* DATA SHOWN
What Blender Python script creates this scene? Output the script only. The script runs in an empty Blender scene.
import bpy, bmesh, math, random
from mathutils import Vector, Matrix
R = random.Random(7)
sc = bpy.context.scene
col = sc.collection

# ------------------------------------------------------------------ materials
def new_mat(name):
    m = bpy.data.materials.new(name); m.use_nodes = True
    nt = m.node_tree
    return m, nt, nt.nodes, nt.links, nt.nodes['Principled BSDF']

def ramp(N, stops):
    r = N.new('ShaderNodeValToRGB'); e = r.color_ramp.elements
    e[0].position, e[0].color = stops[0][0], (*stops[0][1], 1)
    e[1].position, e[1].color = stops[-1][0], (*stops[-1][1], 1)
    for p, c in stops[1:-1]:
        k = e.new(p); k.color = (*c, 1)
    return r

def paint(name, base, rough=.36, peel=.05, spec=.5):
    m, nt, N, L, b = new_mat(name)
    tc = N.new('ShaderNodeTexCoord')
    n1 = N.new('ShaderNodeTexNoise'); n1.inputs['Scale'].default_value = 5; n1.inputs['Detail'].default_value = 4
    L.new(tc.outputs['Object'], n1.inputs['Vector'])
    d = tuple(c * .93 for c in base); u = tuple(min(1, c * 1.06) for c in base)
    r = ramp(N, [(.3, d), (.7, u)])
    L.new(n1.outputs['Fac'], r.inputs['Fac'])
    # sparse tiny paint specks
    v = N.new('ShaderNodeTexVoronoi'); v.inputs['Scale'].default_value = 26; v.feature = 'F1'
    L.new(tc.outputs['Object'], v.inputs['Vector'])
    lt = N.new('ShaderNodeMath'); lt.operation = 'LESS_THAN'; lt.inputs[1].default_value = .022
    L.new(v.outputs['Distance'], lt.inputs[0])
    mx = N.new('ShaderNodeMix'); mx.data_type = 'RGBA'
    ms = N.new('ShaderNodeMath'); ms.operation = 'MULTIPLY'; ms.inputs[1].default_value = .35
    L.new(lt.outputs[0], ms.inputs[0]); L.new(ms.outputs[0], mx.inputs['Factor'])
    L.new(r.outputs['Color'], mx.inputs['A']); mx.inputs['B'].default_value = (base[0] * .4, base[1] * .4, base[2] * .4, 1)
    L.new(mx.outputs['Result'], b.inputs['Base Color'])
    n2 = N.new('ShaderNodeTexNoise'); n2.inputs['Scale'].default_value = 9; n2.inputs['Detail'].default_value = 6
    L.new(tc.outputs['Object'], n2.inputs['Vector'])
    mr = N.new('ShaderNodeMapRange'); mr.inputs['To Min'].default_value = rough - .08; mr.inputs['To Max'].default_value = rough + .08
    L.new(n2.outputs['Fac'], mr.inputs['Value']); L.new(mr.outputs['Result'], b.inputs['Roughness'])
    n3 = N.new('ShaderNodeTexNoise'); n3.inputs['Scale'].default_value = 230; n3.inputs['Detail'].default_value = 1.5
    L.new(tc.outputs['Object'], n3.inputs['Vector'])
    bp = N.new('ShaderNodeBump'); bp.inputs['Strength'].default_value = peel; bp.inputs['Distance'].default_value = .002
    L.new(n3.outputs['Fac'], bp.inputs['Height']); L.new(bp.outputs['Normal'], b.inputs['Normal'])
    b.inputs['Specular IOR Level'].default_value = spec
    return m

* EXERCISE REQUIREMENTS
Print only the lines that run from the start of the listing to the line bearing "col = sc.collection"; please keep the first line and that last one, exactly as they appear.

* COMPLETE OUTPUT
What Blender Python script creates this scene? Output the script only. The script runs in an empty Blender scene.
import bpy, bmesh, math, random
from mathutils import Vector, Matrix
R = random.Random(7)
sc = bpy.context.scene
col = sc.collection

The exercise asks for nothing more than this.